Durante gran parte del siglo XX, servir una misión no significaba lo mismo para los hombres que para las mujeres en La Iglesia de Jesucristo de los Santos de los Últimos Días.
Mientras los jóvenes podían salir al campo misional siendo aún adolescentes, muchas mujeres que sentían el mismo deseo debían esperar más tiempo o, en la práctica, renunciar a esa posibilidad. No porque faltara fe, sino porque el contexto cultural y las prioridades enseñadas eran distintos.
Para muchas mujeres jóvenes de las décadas de 1970 y 1980, el mensaje era claro: si el matrimonio estaba a la vista, esa debía ser la prioridad.
En una época donde casarse a los 20 años era común, esperar hasta los 21 para servir una misión significaba posponer el matrimonio más allá de lo socialmente esperado. No sorprende entonces que tan pocas mujeres optaran por servir. El deseo existía, pero el costo parecía demasiado alto.

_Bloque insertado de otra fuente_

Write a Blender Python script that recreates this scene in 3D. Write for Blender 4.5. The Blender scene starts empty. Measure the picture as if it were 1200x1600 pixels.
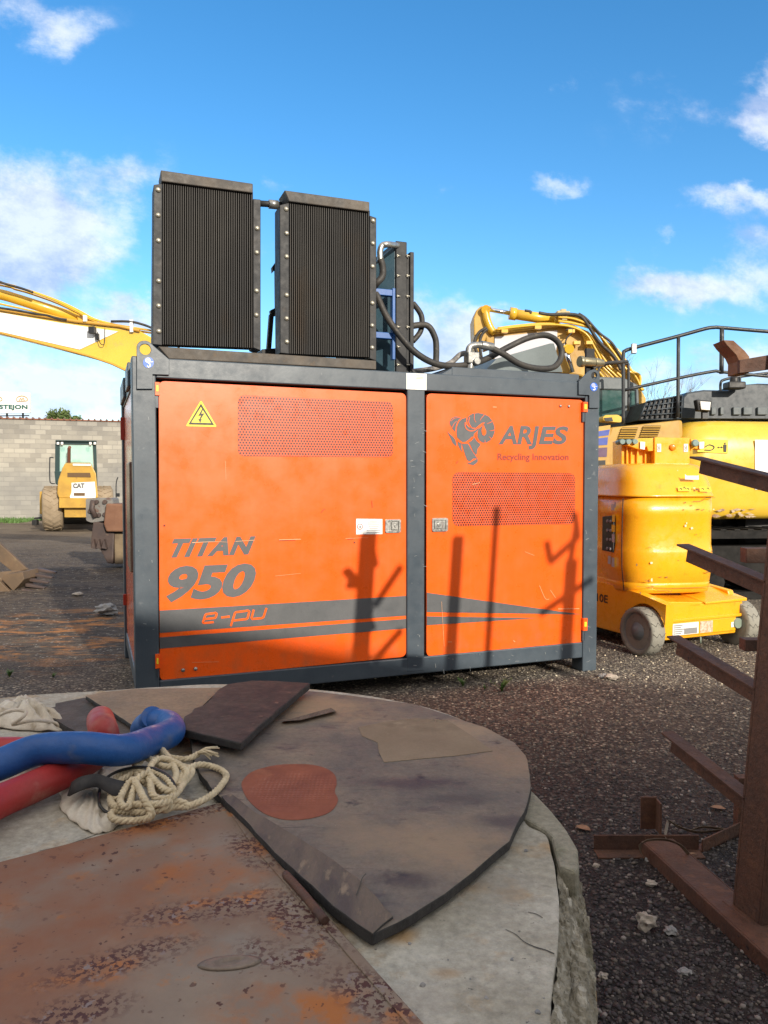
import bpy, bmesh, math, random
import numpy as np
from mathutils import Vector, Matrix, noise
from mathutils.geometry import tessellate_polygon
R = math.radians
random.seed(7); np.random.seed(7)
scene = bpy.context.scene
col = scene.collection
# ------------------------------------------------------------------ camera
FPX = 1180.0
PITCH = math.atan(46 / FPX)
CAMZ = 1.6
cam_d = bpy.data.cameras.new('camera')
cam_d.sensor_fit = 'VERTICAL'; cam_d.sensor_height = 36.0; cam_d.lens = 36.0 * FPX / 1600
cam_d.clip_start = 0.05; cam_d.clip_end = 2000
cam = bpy.data.objects.new('camera', cam_d); col.objects.link(cam)
cam.location = (0, 0, CAMZ); cam.rotation_euler = (R(90) - PITCH, 0, 0)
scene.camera = cam
scene.render.resolution_x = 768; scene.render.resolution_y = 1024
# ------------------------------------------------------------------ light
SUN_EL = 20.0
LIGHT = Vector((-.478, .878, 0)).normalized()          # horizontal way the light travels
SUN_AZ = math.degrees(math.atan2(-LIGHT.x, -LIGHT.y)) # compass bearing of the sun (from +Y, clockwise)
sd = bpy.data.lights.new('sun', 'SUN'); sd.energy = 3.5; sd.angle = R(0.75); sd.color = (1.0, .90, .76)
so = bpy.data.objects.new('sun', sd); col.objects.link(so)
ldir = (LIGHT * math.cos(R(SUN_EL)) + Vector((0, 0, -math.sin(R(SUN_EL))))).normalized()
so.rotation_euler = ldir.to_track_quat('-Z', 'Y').to_euler()
so.location = (5, -9, 8)
scene.view_settings.view_transform = 'Standard'; scene.view_settings.look = 'None'
scene.view_settings.exposure = 0.67; scene.view_settings.gamma = 1.0
scene.view_settings.use_curve_mapping = False
# ------------------------------------------------------------------ world: blue sky with clouds by direction
world = bpy.data.worlds.new('World'); scene.world = world; world.use_nodes = True
wt = world.node_tree; wn = wt.nodes; wl = wt.links; wn.clear()
def N(t, tree=None, **k):
    n = (tree or wt).nodes.new(t)
    for a, b in k.items(): setattr(n, a, b)
    return n
def wm(op, a, b=None, c=None, clamp=False):
    n = N('ShaderNodeMath'); n.operation = op; n.use_clamp = clamp
    for i, v in enumerate((a, b, c)):
        if v is None: continue
        if isinstance(v, (int, float)): n.inputs[i].default_value = v
        else: wl.new(v, n.inputs[i])
    return n.outputs[0]
sky = N('ShaderNodeTexSky'); sky.sky_type = 'NISHITA'; sky.sun_disc = False
sky.sun_elevation = R(SUN_EL); sky.sun_rotation = R(SUN_AZ); sky.altitude = 600
sky.air_density = 1.0; sky.dust_density = 0.25; sky.ozone_density = 2.2
hs = N('ShaderNodeHueSaturation'); hs.inputs['Saturation'].default_value = 1.30; hs.inputs['Hue'].default_value = .497; hs.inputs['Value'].default_value = 1.20
wl.new(sky.outputs[0], hs.inputs['Color'])
tc = N('ShaderNodeTexCoord'); sp = N('ShaderNodeSeparateXYZ'); wl.new(tc.outputs['Generated'], sp.inputs[0])
yy = wm('MAXIMUM', sp.outputs[1], 0.05)
U = wm('DIVIDE', sp.outputs[0], yy); V = wm('DIVIDE', sp.outputs[2], yy)
cmb = N('ShaderNodeCombineXYZ'); wl.new(wm('MULTIPLY', U, .72), cmb.inputs[0]); wl.new(wm('ADD', V, wm('MULTIPLY', U, .12)), cmb.inputs[1])
nz = N('ShaderNodeTexNoise'); nz.inputs['Scale'].default_value = 6.5; nz.inputs['Detail'].default_value = 10; nz.inputs['Roughness'].default_value = .66
wl.new(cmb.outputs[0], nz.inputs['Vector'])
nz2 = N('ShaderNodeTexNoise'); nz2.inputs['Scale'].default_value = 14; nz2.inputs['Detail'].default_value = 6; nz2.inputs['Roughness'].default_value = .6
wl.new(cmb.outputs[0], nz2.inputs['Vector'])
sepw = N('ShaderNodeSeparateColor'); wl.new(nz2.outputs['Color'], sepw.inputs[0])
Uw = wm('ADD', U, wm('MULTIPLY', wm('SUBTRACT', sepw.outputs[0], .5), .12))
Vw = wm('ADD', V, wm('MULTIPLY', wm('SUBTRACT', sepw.outputs[1], .5), .10))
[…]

Con el tiempo, ese escenario cambió de forma radical. Hoy, servir una misión ya no compite con el matrimonio. La edad promedio para casarse es mucho mayor, y las jóvenes no son vistas como “rebeldes” o “desobedientes” si deciden estudiar, trabajar o servir antes de formar una familia. Ese cambio cultural abrió una puerta que antes estaba apenas entreabierta.
Pero el cambio no fue solo social. También fue doctrinal en su enfoque. Durante años, muchas decisiones importantes estaban acompañadas de instrucciones muy específicas.
Hoy, el énfasis está puesto en principios. En lugar de decir exactamente cuándo casarse o cuándo servir, la Iglesia invita a las jóvenes a decidir con oración, revelación personal y responsabilidad espiritual. Esa confianza ha marcado una diferencia profunda.
Durante décadas también existió una preocupación práctica: evitar romances dentro de la misión. Discursos como “Guarda tu corazón”, del presidente Spencer W. Kimball, dejaron claro que una misión es un tiempo de total consagración.

Se pensó que una diferencia de edad mayor entre élderes y hermanas ayudaría a reducir distracciones emocionales. Sin embargo, la experiencia ha demostrado que la clave no está en la edad, sino en el propósito.
Cuando un misionero entiende por qué está ahí y a quién representa, las distracciones pierden fuerza. Enseñar a elegir con convicción ha resultado más efectivo que imponer barreras externas. Por eso, con una cultura misional más madura y centrada en principios, la diferencia de edad dejó de tener sentido.
Servir a una edad más temprana también protege. Los años posteriores a la secundaria son un periodo decisivo. Es cuando muchos jóvenes experimentan libertad por primera vez y, a veces, toman decisiones que los alejan de sus convenios.
Una misión ofrece independencia, sí, pero dentro de un entorno que fomenta disciplina, fe y propósito. No evita los desafíos, pero ayuda a enfrentarlos con apoyo y guía espiritual.

Además, la misión llega en un momento clave para definir identidad. Muchos jóvenes aún están decidiendo qué tipo de vida quieren llevar y cuán profundamente desean vivir el evangelio. Una misión vivida a esa edad puede consolidar un testimonio que, de otro modo, tardaría años en afirmarse.
Esto también impacta la obra misional. Los misioneros que enseñan a personas jóvenes suelen encontrar corazones más abiertos, antes de que decisiones complejas limiten sus opciones.
Del mismo modo, los jóvenes de la Iglesia que permanecen cerca de ambientes santos y personas comprometidas reducen el riesgo de alejarse del camino de los convenios con rapidez.

Hoy, que hombres y mujeres puedan servir desde los 18 años no es un gesto simbólico ni una concesión cultural. Es el resultado de décadas de aprendizaje, observación y revelación.
Es un reconocimiento de que el deseo de servir siempre estuvo ahí, y de que cuando se confía en los principios correctos, la edad deja de ser una barrera.
Servir antes no solo fortalece la Iglesia. Fortalece vidas. Y, para muchas mujeres que alguna vez tuvieron que esperar, o renunciar, ese cambio llega como una respuesta largamente esperada.